Aim of the task - Repeat the entire listing exactly as written.

Data segment -
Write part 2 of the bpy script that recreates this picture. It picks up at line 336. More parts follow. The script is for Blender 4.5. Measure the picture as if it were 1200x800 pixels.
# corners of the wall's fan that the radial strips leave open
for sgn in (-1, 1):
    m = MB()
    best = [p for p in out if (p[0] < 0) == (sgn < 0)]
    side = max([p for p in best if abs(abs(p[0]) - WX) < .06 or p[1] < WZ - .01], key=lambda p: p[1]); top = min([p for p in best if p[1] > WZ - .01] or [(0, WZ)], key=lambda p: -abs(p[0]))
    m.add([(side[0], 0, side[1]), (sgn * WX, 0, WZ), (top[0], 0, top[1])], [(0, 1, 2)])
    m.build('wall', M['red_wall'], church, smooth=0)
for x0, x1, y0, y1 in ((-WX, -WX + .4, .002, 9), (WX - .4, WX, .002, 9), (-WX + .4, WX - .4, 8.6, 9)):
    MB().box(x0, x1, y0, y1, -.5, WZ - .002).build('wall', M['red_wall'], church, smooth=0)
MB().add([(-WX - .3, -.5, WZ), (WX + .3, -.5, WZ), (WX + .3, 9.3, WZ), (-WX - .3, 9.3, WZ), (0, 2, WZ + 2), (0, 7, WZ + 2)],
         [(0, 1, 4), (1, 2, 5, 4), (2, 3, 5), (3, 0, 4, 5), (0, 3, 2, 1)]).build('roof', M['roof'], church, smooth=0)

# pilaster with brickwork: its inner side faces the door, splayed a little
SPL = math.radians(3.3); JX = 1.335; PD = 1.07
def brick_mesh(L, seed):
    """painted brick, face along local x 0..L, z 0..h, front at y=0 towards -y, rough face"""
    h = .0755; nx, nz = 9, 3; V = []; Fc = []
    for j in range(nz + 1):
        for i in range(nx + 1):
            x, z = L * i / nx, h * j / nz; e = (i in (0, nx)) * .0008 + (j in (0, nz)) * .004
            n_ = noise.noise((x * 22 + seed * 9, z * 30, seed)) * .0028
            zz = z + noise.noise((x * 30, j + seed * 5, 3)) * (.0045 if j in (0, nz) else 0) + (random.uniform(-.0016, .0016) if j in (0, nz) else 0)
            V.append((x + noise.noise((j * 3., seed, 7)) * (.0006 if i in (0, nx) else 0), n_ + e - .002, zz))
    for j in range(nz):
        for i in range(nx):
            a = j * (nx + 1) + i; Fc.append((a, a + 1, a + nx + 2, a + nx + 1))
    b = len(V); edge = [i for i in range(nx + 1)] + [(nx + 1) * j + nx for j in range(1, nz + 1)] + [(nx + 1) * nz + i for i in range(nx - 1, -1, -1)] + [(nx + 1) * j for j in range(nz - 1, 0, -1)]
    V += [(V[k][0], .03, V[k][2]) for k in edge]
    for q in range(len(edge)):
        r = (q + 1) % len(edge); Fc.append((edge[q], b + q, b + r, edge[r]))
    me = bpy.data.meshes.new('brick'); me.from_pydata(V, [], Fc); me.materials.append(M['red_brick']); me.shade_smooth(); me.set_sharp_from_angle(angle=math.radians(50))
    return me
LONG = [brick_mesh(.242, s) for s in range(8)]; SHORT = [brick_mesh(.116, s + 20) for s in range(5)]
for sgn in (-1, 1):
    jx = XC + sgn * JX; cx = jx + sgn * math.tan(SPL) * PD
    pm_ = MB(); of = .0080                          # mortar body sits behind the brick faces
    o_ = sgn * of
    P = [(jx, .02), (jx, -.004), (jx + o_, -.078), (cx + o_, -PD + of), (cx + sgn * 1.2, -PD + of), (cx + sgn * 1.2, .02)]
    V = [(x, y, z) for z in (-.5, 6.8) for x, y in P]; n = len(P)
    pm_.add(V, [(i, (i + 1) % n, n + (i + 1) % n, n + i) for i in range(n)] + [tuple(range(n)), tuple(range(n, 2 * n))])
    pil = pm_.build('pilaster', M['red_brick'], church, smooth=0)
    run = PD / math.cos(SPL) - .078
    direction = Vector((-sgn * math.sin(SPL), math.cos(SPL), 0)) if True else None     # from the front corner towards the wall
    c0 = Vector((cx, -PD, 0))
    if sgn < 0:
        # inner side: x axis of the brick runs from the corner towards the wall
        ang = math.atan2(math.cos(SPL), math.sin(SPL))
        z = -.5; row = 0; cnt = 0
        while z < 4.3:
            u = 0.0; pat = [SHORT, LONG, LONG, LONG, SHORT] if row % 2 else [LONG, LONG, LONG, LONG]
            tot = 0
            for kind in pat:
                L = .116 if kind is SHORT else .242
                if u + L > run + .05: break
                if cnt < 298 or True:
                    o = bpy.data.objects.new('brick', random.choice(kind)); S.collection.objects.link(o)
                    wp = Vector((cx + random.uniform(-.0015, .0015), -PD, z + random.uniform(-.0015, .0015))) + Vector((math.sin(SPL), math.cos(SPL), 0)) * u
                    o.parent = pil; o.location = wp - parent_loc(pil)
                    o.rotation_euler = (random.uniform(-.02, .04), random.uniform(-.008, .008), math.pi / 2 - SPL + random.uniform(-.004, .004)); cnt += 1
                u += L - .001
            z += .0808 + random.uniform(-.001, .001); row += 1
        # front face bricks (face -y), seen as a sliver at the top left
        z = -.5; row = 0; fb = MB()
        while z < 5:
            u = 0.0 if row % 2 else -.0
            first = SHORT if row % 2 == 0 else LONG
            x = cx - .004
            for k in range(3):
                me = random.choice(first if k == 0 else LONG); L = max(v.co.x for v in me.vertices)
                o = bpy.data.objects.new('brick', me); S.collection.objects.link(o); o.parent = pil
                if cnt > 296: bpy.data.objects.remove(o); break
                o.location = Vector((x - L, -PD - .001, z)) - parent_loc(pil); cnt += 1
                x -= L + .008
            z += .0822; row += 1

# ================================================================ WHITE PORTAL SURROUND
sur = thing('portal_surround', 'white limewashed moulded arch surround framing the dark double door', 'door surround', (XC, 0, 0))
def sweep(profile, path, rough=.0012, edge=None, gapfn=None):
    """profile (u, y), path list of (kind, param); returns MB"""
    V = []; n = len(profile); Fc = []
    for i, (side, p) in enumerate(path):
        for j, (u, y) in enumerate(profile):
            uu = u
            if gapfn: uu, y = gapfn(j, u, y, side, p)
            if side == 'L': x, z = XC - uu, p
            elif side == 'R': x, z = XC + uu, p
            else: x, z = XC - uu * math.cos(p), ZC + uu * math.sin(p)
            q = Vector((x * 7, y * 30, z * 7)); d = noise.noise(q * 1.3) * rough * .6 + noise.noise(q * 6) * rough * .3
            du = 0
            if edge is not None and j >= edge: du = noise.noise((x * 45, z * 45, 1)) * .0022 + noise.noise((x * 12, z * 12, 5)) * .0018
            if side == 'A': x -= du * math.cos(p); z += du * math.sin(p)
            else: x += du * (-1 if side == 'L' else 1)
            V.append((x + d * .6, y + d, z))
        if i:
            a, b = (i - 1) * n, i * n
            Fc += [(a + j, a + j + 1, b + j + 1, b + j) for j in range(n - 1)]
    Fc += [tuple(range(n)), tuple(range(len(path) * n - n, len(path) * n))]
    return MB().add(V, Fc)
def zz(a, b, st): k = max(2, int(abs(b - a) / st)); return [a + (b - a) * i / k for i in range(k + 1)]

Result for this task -
Write part 2 of the bpy script that recreates this picture. It picks up at line 336. More parts follow. The script is for Blender 4.5. Measure the picture as if it were 1200x800 pixels.
# corners of the wall's fan that the radial strips leave open
for sgn in (-1, 1):
    m = MB()
    best = [p for p in out if (p[0] < 0) == (sgn < 0)]
    side = max([p for p in best if abs(abs(p[0]) - WX) < .06 or p[1] < WZ - .01], key=lambda p: p[1]); top = min([p for p in best if p[1] > WZ - .01] or [(0, WZ)], key=lambda p: -abs(p[0]))
    m.add([(side[0], 0, side[1]), (sgn * WX, 0, WZ), (top[0], 0, top[1])], [(0, 1, 2)])
    m.build('wall', M['red_wall'], church, smooth=0)
for x0, x1, y0, y1 in ((-WX, -WX + .4, .002, 9), (WX - .4, WX, .002, 9), (-WX + .4, WX - .4, 8.6, 9)):
    MB().box(x0, x1, y0, y1, -.5, WZ - .002).build('wall', M['red_wall'], church, smooth=0)
MB().add([(-WX - .3, -.5, WZ), (WX + .3, -.5, WZ), (WX + .3, 9.3, WZ), (-WX - .3, 9.3, WZ), (0, 2, WZ + 2), (0, 7, WZ + 2)],
         [(0, 1, 4), (1, 2, 5, 4), (2, 3, 5), (3, 0, 4, 5), (0, 3, 2, 1)]).build('roof', M['roof'], church, smooth=0)

# pilaster with brickwork: its inner side faces the door, splayed a little
SPL = math.radians(3.3); JX = 1.335; PD = 1.07
def brick_mesh(L, seed):
    """painted brick, face along local x 0..L, z 0..h, front at y=0 towards -y, rough face"""
    h = .0755; nx, nz = 9, 3; V = []; Fc = []
    for j in range(nz + 1):
        for i in range(nx + 1):
            x, z = L * i / nx, h * j / nz; e = (i in (0, nx)) * .0008 + (j in (0, nz)) * .004
            n_ = noise.noise((x * 22 + seed * 9, z * 30, seed)) * .0028
            zz = z + noise.noise((x * 30, j + seed * 5, 3)) * (.0045 if j in (0, nz) else 0) + (random.uniform(-.0016, .0016) if j in (0, nz) else 0)
            V.append((x + noise.noise((j * 3., seed, 7)) * (.0006 if i in (0, nx) else 0), n_ + e - .002, zz))
    for j in range(nz):
        for i in range(nx):
            a = j * (nx + 1) + i; Fc.append((a, a + 1, a + nx + 2, a + nx + 1))
    b = len(V); edge = [i for i in range(nx + 1)] + [(nx + 1) * j + nx for j in range(1, nz + 1)] + [(nx + 1) * nz + i for i in range(nx - 1, -1, -1)] + [(nx + 1) * j for j in range(nz - 1, 0, -1)]
    V += [(V[k][0], .03, V[k][2]) for k in edge]
    for q in range(len(edge)):
        r = (q + 1) % len(edge); Fc.append((edge[q], b + q, b + r, edge[r]))
    me = bpy.data.meshes.new('brick'); me.from_pydata(V, [], Fc); me.materials.append(M['red_brick']); me.shade_smooth(); me.set_sharp_from_angle(angle=math.radians(50))
    return me
LONG = [brick_mesh(.242, s) for s in range(8)]; SHORT = [brick_mesh(.116, s + 20) for s in range(5)]
for sgn in (-1, 1):
    jx = XC + sgn * JX; cx = jx + sgn * math.tan(SPL) * PD
    pm_ = MB(); of = .0080                          # mortar body sits behind the brick faces
    o_ = sgn * of
    P = [(jx, .02), (jx, -.004), (jx + o_, -.078), (cx + o_, -PD + of), (cx + sgn * 1.2, -PD + of), (cx + sgn * 1.2, .02)]
    V = [(x, y, z) for z in (-.5, 6.8) for x, y in P]; n = len(P)
    pm_.add(V, [(i, (i + 1) % n, n + (i + 1) % n, n + i) for i in range(n)] + [tuple(range(n)), tuple(range(n, 2 * n))])
    pil = pm_.build('pilaster', M['red_brick'], church, smooth=0)
    run = PD / math.cos(SPL) - .078
    direction = Vector((-sgn * math.sin(SPL), math.cos(SPL), 0)) if True else None     # from the front corner towards the wall
    c0 = Vector((cx, -PD, 0))
    if sgn < 0:
        # inner side: x axis of the brick runs from the corner towards the wall
        ang = math.atan2(math.cos(SPL), math.sin(SPL))
        z = -.5; row = 0; cnt = 0
        while z < 4.3:
            u = 0.0; pat = [SHORT, LONG, LONG, LONG, SHORT] if row % 2 else [LONG, LONG, LONG, LONG]
            tot = 0
            for kind in pat:
                L = .116 if kind is SHORT else .242
                if u + L > run + .05: break
                if cnt < 298 or True:
                    o = bpy.data.objects.new('brick', random.choice(kind)); S.collection.objects.link(o)
                    wp = Vector((cx + random.uniform(-.0015, .0015), -PD, z + random.uniform(-.0015, .0015))) + Vector((math.sin(SPL), math.cos(SPL), 0)) * u
                    o.parent = pil; o.location = wp - parent_loc(pil)
                    o.rotation_euler = (random.uniform(-.02, .04), random.uniform(-.008, .008), math.pi / 2 - SPL + random.uniform(-.004, .004)); cnt += 1
                u += L - .001
            z += .0808 + random.uniform(-.001, .001); row += 1
        # front face bricks (face -y), seen as a sliver at the top left
        z = -.5; row = 0; fb = MB()
        while z < 5:
            u = 0.0 if row % 2 else -.0
            first = SHORT if row % 2 == 0 else LONG
            x = cx - .004
            for k in range(3):
                me = random.choice(first if k == 0 else LONG); L = max(v.co.x for v in me.vertices)
                o = bpy.data.objects.new('brick', me); S.collection.objects.link(o); o.parent = pil
                if cnt > 296: bpy.data.objects.remove(o); break
                o.location = Vector((x - L, -PD - .001, z)) - parent_loc(pil); cnt += 1
                x -= L + .008
            z += .0822; row += 1

# ================================================================ WHITE PORTAL SURROUND
sur = thing('portal_surround', 'white limewashed moulded arch surround framing the dark double door', 'door surround', (XC, 0, 0))
def sweep(profile, path, rough=.0012, edge=None, gapfn=None):
    """profile (u, y), path list of (kind, param); returns MB"""
    V = []; n = len(profile); Fc = []
    for i, (side, p) in enumerate(path):
        for j, (u, y) in enumerate(profile):
            uu = u
            if gapfn: uu, y = gapfn(j, u, y, side, p)
            if side == 'L': x, z = XC - uu, p
            elif side == 'R': x, z = XC + uu, p
            else: x, z = XC - uu * math.cos(p), ZC + uu * math.sin(p)
            q = Vector((x * 7, y * 30, z * 7)); d = noise.noise(q * 1.3) * rough * .6 + noise.noise(q * 6) * rough * .3
            du = 0
            if edge is not None and j >= edge: du = noise.noise((x * 45, z * 45, 1)) * .0022 + noise.noise((x * 12, z * 12, 5)) * .0018
            if side == 'A': x -= du * math.cos(p); z += du * math.sin(p)
            else: x += du * (-1 if side == 'L' else 1)
            V.append((x + d * .6, y + d, z))
        if i:
            a, b = (i - 1) * n, i * n
            Fc += [(a + j, a + j + 1, b + j + 1, b + j) for j in range(n - 1)]
    Fc += [tuple(range(n)), tuple(range(len(path) * n - n, len(path) * n))]
    return MB().add(V, Fc)
def zz(a, b, st): k = max(2, int(abs(b - a) / st)); return [a + (b - a) * i / k for i in range(k + 1)]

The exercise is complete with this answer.